ローコスト住宅のランニングコストは、住宅グレード、メンテナンス頻度などが関係します。どんな問題があるのでしょうか?
一部のローコスト住宅会社によっては、建築費を抑えるため断熱材をはじめ、建築材料や内外装など必要最低限のレベルにしていることもあります。断熱材のグレードが低い住宅の場合、夏の暑さや冬の寒さなどが室内に影響しやすくなります。そういった場合の対策として、エアコンやヒーターなどの機器の使用も考えられますが、機器を稼働し続ける場合に懸念されるのが電気代の増加です。
断熱性能の低い住宅の場合、エアコンなどの使用機会が増えることでのランニングコスト増加が懸念されます。
安い建築材は、性能や機能、耐久性も低い場合があります。耐久性が低いと、高いグレードの材料よりも早く劣化し、頻繁に交換が必要となる場合もあるのです。
こうしたメンテナンス費用も住宅のランニングコストに計上されます。
ローコスト住宅をプランニングしている施工会社が全て低グレードの材料を使用しているわけではありません。バランスを取りながらプランニングする施工会社も存在しますが、会社のHPや口コミなどではそういった会社を見つけ出すことは難しいでしょう。ランニングコストを抑えたい場合、打ち合わせや相談の際に、担当者に確認してみるとよいでしょう。建築材のグレードや断熱性などにこだわりたい場合、その旨を前もって伝え、建築費などを勘案しつつ担当者とよりよい住宅づくりについて話し合う必要があります。
外壁、ベランダ、屋根などの建物の設備は、長期間の風雨や紫外線による劣化が避けられません。劣化や破損などが見られた場合、外壁塗装や修繕が必要です。目安としてはおよそ100万円の費用がかかるとされています。
また、水まわりの設備関連にもメンテナンスに費用がかかります。これらの設備は耐用年数を超えると故障が発生しやすくなります。水回りのメンテナンスコストは、設備のグレードにもよるものの、こちらもおよそ100万円を目安と考えてよいでしょう。
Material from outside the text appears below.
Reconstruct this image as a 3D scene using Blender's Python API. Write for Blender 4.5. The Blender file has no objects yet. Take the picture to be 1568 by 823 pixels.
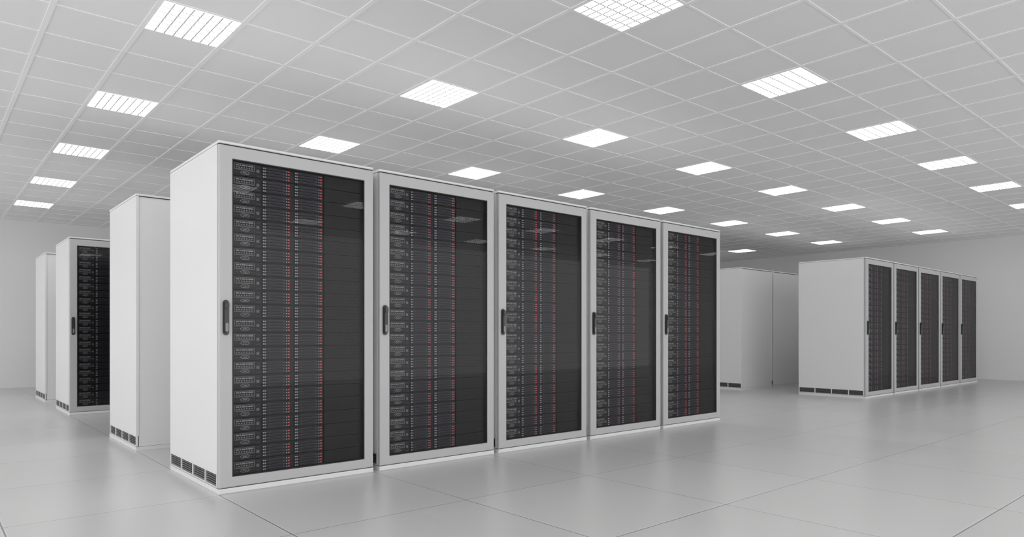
import bpy, math, random
from mathutils import Vector
scn = bpy.context.scene
scn.view_settings.view_transform = 'Standard'
scn.view_settings.look = 'None'
scn.view_settings.exposure = 0.36

# ------------------------------------------------------------------ materials
def new_mat(name):
    m = bpy.data.materials.new(name); m.use_nodes = True
    nt = m.node_tree; nt.nodes.clear()
    out = nt.nodes.new('ShaderNodeOutputMaterial')
    return m, nt, out

def N(nt, t, **kw):
    n = nt.nodes.new(t)
    for k, v in kw.items():
        setattr(n, k, v)
    return n

def mathn(nt, op, a, b=None, c=None):
    n = nt.nodes.new('ShaderNodeMath'); n.operation = op
    for i, v in enumerate((a, b, c)):
        if v is None: continue
        if isinstance(v, (int, float)): n.inputs[i].default_value = v
        else: nt.links.new(v, n.inputs[i])
    return n.outputs[0]

def paint(name, col, rough=0.4, metal=0.0, spec=0.5, noise=0.0, nscale=3.0, emis=0.0, emcol=None):
    m, nt, out = new_mat(name)
    b = N(nt, 'ShaderNodeBsdfPrincipled')
    b.inputs['Roughness'].default_value = rough
    b.inputs['Metallic'].default_value = metal
    b.inputs['Specular IOR Level'].default_value = spec
    tc = N(nt, 'ShaderNodeTexCoord')
    no = N(nt, 'ShaderNodeTexNoise'); no.inputs['Scale'].default_value = nscale
    no.inputs['Detail'].default_value = 4
    nt.links.new(tc.outputs['Object'], no.inputs['Vector'])
    mx = N(nt, 'ShaderNodeMix', data_type='RGBA')
    c = Vector(col)
    mx.inputs[6].default_value = (*(c * (1 - noise)), 1)
    mx.inputs[7].default_value = (*[min(1, v) for v in (c * (1 + noise))], 1)
    nt.links.new(no.outputs['Fac'], mx.inputs[0])
    nt.links.new(mx.outputs[2], b.inputs['Base Color'])
    if emis > 0:
        b.inputs['Emission Color'].default_value = (*(emcol or col), 1)
        b.inputs['Emission Strength'].default_value = emis
    nt.links.new(b.outputs[0], out.inputs[0])
    return m

M_BODY  = paint('rack_white_paint', (0.78, 0.78, 0.785), 0.34, noise=0.01)
M_DOOR  = paint('door_grey_paint', (0.50, 0.50, 0.505), 0.38, noise=0.01)
M_SEAM  = paint('dark_seam', (0.03, 0.03, 0.03), 0.7)
M_DARK  = paint('server_black', (0.018, 0.018, 0.020), 0.5, noise=0.1, nscale=20)
M_FIN   = paint('server_fin', (0.020, 0.020, 0.022), 0.55, noise=0.1, nscale=20)
M_FINE  = paint('server_fin_edge', (0.011, 0.011, 0.012), 0.6)
M_DRIVE = paint('drive_bay', (0.026, 0.022, 0.032), 0.45)
M_LINE  = paint('drive_edge', (0.14, 0.12, 0.165), 0.4)
M_WHT   = paint('drive_label', (0.80, 0.74, 0.86), 0.4)
M_RED   = paint('drive_led_red', (0.66, 0.12, 0.14), 0.4, emis=0.2, emcol=(1, .12, .15))
M_SILV  = paint('badge_silver', (0.58, 0.58, 0.60), 0.4)
M_HAND  = paint('handle_black', (0.035, 0.035, 0.037), 0.3)
M_HANDHL = paint('handle_highlight_grey', (0.25, 0.25, 0.26), 0.3)
M_VENT  = paint('vent_slat', (0.16, 0.16, 0.165), 0.5)

def glass_mat():
    m, nt, out = new_mat('door_tinted_glass')
    tr = N(nt, 'ShaderNodeBsdfTransparent'); tr.inputs[0].default_value = (0.80, 0.80, 0.81, 1)
    gl = N(nt, 'ShaderNodeBsdfGlossy'); gl.inputs['Roughness'].default_value = 0.0
    gl.inputs['Color'].default_value = (0.5, 0.5, 0.5, 1)
    fr = N(nt, 'ShaderNodeFresnel'); fr.inputs[0].default_value = 1.45
    mx = N(nt, 'ShaderNodeMixShader')
    nt.links.new(fr.outputs[0], mx.inputs[0])
    nt.links.new(tr.outputs[0], mx.inputs[1]); nt.links.new(gl.outputs[0], mx.inputs[2])
    nt.links.new(mx.outputs[0], out.inputs[0])
    return m
M_GLASS = glass_mat()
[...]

ランニングコストを抑えるためには、毎月の電気代を削減する必要があります。エアコンを1日中稼働させたり、複数台動かしている場合は毎月のコストが懸念となるでしょう。断熱性能を高めることで、エアコンの使用を最小限に抑えつつも快適な環境を保つことができます。
外壁塗装には様々なグレードの塗料があります。耐用年数が10年未満のものから、15年以上の高耐久性のものまでがあります。耐用年数が短いほど、より頻繁な施工が必要となります。逆に高いグレードの塗料は初期費用が高くなりますが、耐久性の高い塗料なら塗り替えの回数を減らすことができるため、長期的に見ればランニングコストを抑えられるのです。
屋根のデザインは設計段階で慎重に考慮される必要があります。複雑な構造の屋根は初期費用が高くなるだけでなく、修理時のコストも高くなります。素材によっても耐用年数や耐久性が異なるため注意が必要です。長期的な視点で屋根の形状や素材を考慮することが、ランニングコストを抑えるために重要といえます。
ランニングコストを削減する観点から、ZEH住宅も一考する価値があります。ZEHは太陽光発電システムの設置により初期費用が高くなる傾向がありますが、ランニングコストを考慮するとメリットがあります。太陽光発電により電気代をまかなえるほか、高い断熱性や気密性によって電気代を大幅に削減できます。また、補助金なども活用することができる点も考慮しておくとよいでしょう。ZEHに対応をしていてかつローコストの住宅というのは非常に難しい条件といえるため、ローコスト住宅かZEH住宅かのどちらかを選ぶ必要があるでしょう。できるだけ初期費用を抑えたい場合はローコスト住宅を、長期的なランニングコストを抑えたい人であれば、ZEH住宅を検討してみてもよいでしょう。